=== Recorded information ===
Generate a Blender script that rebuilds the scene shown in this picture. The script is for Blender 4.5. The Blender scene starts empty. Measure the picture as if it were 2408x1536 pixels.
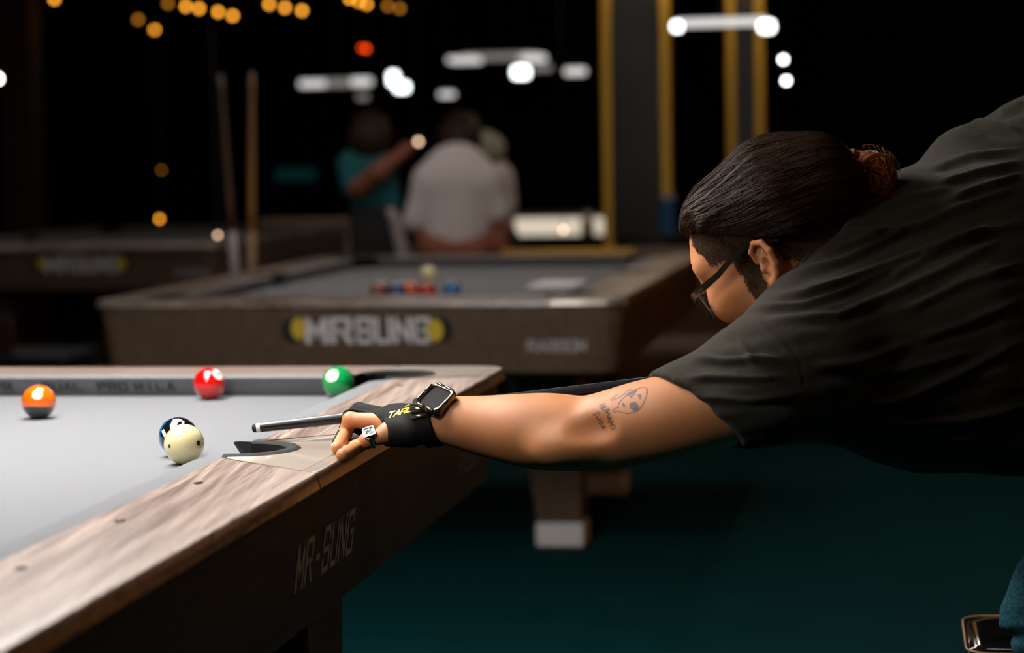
import bpy, bmesh, math, random
import numpy as np
from mathutils import Vector, Matrix
from mathutils.bvhtree import BVHTree
random.seed(7); rng = np.random.default_rng(7)
S = bpy.context.scene
COL = S.collection
PI = math.pi

# ------------------------------------------------------------------ camera
YAW, PITCH, ROLL, CAMZ, FPX = 0.1689, 0.0766, -0.0179, 1.2226, 5400.0
FW = Vector((-math.sin(YAW)*math.cos(PITCH), math.cos(YAW)*math.cos(PITCH), -math.sin(PITCH)))
_r0 = Vector((math.cos(YAW), math.sin(YAW), 0)); _u0 = _r0.cross(FW)
RT = math.cos(ROLL)*_r0 + math.sin(ROLL)*_u0
UPV = -math.sin(ROLL)*_r0 + math.cos(ROLL)*_u0
CAMP = Vector((0, 0, CAMZ))
cam_d = bpy.data.cameras.new('camera'); cam = bpy.data.objects.new('camera', cam_d); COL.objects.link(cam)
M = Matrix.Identity(4)
for i in range(3):
    M[i][0] = RT[i]; M[i][1] = UPV[i]; M[i][2] = -FW[i]; M[i][3] = CAMP[i]
cam.matrix_world = M
cam_d.sensor_width = 36; cam_d.lens = FPX/2408*36
cam_d.clip_start = .05; cam_d.clip_end = 100
cam_d.dof.use_dof = True; cam_d.dof.focus_distance = 3.13; cam_d.dof.aperture_fstop = 3.1; cam_d.dof.aperture_blades = 9
S.camera = cam
S.view_settings.view_transform = 'Standard'; S.view_settings.look = 'None'
S.view_settings.exposure = 0.0; S.view_settings.gamma = 1; S.view_settings.use_curve_mapping = False

def W(px, py, d):
    px, py, d = float(px), float(py), float(d)
    return CAMP + d*(FW + (px-1204)/FPX*RT - (py-768)/FPX*UPV)
def UZ(px, py, z):
    v = FW + (px-1204)/FPX*RT - (py-768)/FPX*UPV
    return CAMP + v*((z-CAMZ)/v.z)
def UX(px, py, X):
    v = FW + (px-1204)/FPX*RT - (py-768)/FPX*UPV
    return CAMP + v*(X/v.x)
def UY(px, py, Y):
    v = FW + (px-1204)/FPX*RT - (py-768)/FPX*UPV
    return CAMP + v*(Y/v.y)
def project(V):            # world points (n,3) -> pixel columns (for matching cloth folds to their place)
    P = V-np.array(CAMP); d = P@np.array(FW)
    return 1204+FPX*(P@np.array(RT))/d, 768-FPX*(P@np.array(UPV))/d, d

# ------------------------------------------------------------------ world
w = bpy.data.worlds.new('world'); S.world = w; w.use_nodes = True
w.node_tree.nodes['Background'].inputs[0].default_value = (.35, .6, .62, 1)
w.node_tree.nodes['Background'].inputs[1].default_value = 0.004

LAMP_TABLE = 24          # light panel above the near table
LAMP_MID = 14.0            # light panel above the middle table
LAMP_FAR = 3.2
WARM = 6.0

# ------------------------------------------------------------------ materials
def mat(name, col, rough=.5, metal=0., coat=0., spec=.5, emis=None, es=0., trans=0., sheen=0., sss=0., bump=None, noise=None, croug=.06):
    m = bpy.data.materials.new(name); m.use_nodes = True
    nt = m.node_tree; b = nt.nodes['Principled BSDF']
    I = b.inputs
    I['Base Color'].default_value = (*col, 1); I['Roughness'].default_value = rough
    I['Metallic'].default_value = metal; I['Coat Weight'].default_value = coat; I['Coat Roughness'].default_value = croug
    I['Specular IOR Level'].default_value = spec
    if emis: I['Emission Color'].default_value = (*emis, 1); I['Emission Strength'].default_value = es
    if trans: I['Transmission Weight'].default_value = trans
    if sheen: I['Sheen Weight'].default_value = sheen; I['Sheen Roughness'].default_value = .5
    if sss:
        I['Subsurface Weight'].default_value = sss; I['Subsurface Radius'].default_value = (1, .35, .15); I['Subsurface Scale'].default_value = .006
    tc = nt.nodes.new('ShaderNodeTexCoord')
    if noise:       # (scale vec, amount, second colour)
        mp = nt.nodes.new('ShaderNodeMapping'); mp.inputs['Scale'].default_value = noise[0]
        nz = nt.nodes.new('ShaderNodeTexNoise'); nz.inputs['Scale'].default_value = 1; nz.inputs['Detail'].default_value = 6
        nt.links.new(tc.outputs['Object'], mp.inputs[0]); nt.links.new(mp.outputs[0], nz.inputs['Vector'])
        rp = nt.nodes.new('ShaderNodeValToRGB'); rp.color_ramp.elements[0].position = .5-noise[1]; rp.color_ramp.elements[1].position = .5+noise[1]
        rp.color_ramp.elements[0].color = (*noise[2], 1); rp.color_ramp.elements[1].color = (*col, 1)
        nt.links.new(nz.outputs[0], rp.inputs[0]); nt.links.new(rp.outputs[0], I['Base Color'])
    if bump:        # (scale, strength, distance)
        nz = nt.nodes.new('ShaderNodeTexNoise'); nz.inputs['Scale'].default_value = bump[0]; nz.inputs['Detail'].default_value = 5
        src = nt.nodes.new('ShaderNodeMapping')
        if len(bump) > 3: src.inputs['Scale'].default_value = bump[3]
        nt.links.new(tc.outputs['Object'], src.inputs[0]); nt.links.new(src.outputs[0], nz.inputs['Vector'])
        bp = nt.nodes.new('ShaderNodeBump'); bp.inputs['Strength'].default_value = bump[1]; bp.inputs['Distance'].default_value = bump[2]
        nt.links.new(nz.outputs[0], bp.inputs['Height']); nt.links.new(bp.outputs[0], I['Normal'])
    return m

def wood_material(name, dark, light, along='Y', rough=.3, ct=.8):
    m = mat(name, light, rough, coat=ct*.38, spec=.3, croug=.28)
    nt = m.node_tree; b = nt.nodes['Principled BSDF']; tc = nt.nodes.new('ShaderNodeTexCoord')
    sc = (105, 2.2, 60) if along == 'Y' else (2.2, 105, 60)
    def streak(rz, scl, det, dist, off):
        rot = nt.nodes.new('ShaderNodeMapping'); rot.inputs['Rotation'].default_value = (0, 0, rz); rot.inputs['Location'].default_value = (off, off*2, 0)
        mp = nt.nodes.new('ShaderNodeMapping'); mp.inputs['Scale'].default_value = [a*(scl if a > 50 else min(scl, 1.3)) for a in sc]
        n = nt.nodes.new('ShaderNodeTexNoise'); n.inputs['Scale'].default_value = 1; n.inputs['Detail'].default_value = det; n.inputs['Roughness'].default_value = .6; n.inputs['Distortion'].default_value = dist
        nt.links.new(tc.outputs['Object'], rot.inputs[0]); nt.links.new(rot.outputs[0], mp.inputs[0]); nt.links.new(mp.outputs[0], n.inputs['Vector']); return n.outputs[0]
    def math2(op, a, b):
        m_ = nt.nodes.new('ShaderNodeMath'); m_.operation = op
        for k_, v_ in enumerate((a, b)):
            if isinstance(v_, (int, float)): m_.inputs[k_].default_value = v_
            else: nt.links.new(v_, m_.inputs[k_])
        return m_.outputs[0]
    base = streak(-.04, .45, 5, .6, 0)
    fine = math2('MAXIMUM', streak(-.15, 3.0, 3, .2, 3), streak(-.04, 2.7, 3, .2, 7))
    mxo = math2('ADD', math2('MULTIPLY', base, .38), math2('MULTIPLY', fine, .62))
    rp = nt.nodes.new('ShaderNodeValToRGB'); e = rp.color_ramp.elements
    e[0].position = .46; e[0].color = (*dark, 1); e[1].position = .66; e[1].color = (*light, 1)
    mid = e.new(.54); mid.color = (*[(a*.55+c*.45) for a, c in zip(dark, light)], 1)
    nt.links.new(mxo, rp.inputs[0]); nt.links.new(rp.outputs[0], b.inputs['Base Color'])
    bp = nt.nodes.new('ShaderNodeBump'); bp.inputs['Strength'].default_value = .12; bp.inputs['Distance'].default_value = .0006
    nt.links.new(mxo, bp.inputs['Height']); nt.links.new(bp.outputs[0], b.inputs['Normal'])
    return m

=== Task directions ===
Set the lines above down again, word for word, from the first through the one containing "PI = math.pi"; pictures excluded.

=== Final result ===
Generate a Blender script that rebuilds the scene shown in this picture. The script is for Blender 4.5. The Blender scene starts empty. Measure the picture as if it were 2408x1536 pixels.
import bpy, bmesh, math, random
import numpy as np
from mathutils import Vector, Matrix
from mathutils.bvhtree import BVHTree
random.seed(7); rng = np.random.default_rng(7)
S = bpy.context.scene
COL = S.collection
PI = math.pi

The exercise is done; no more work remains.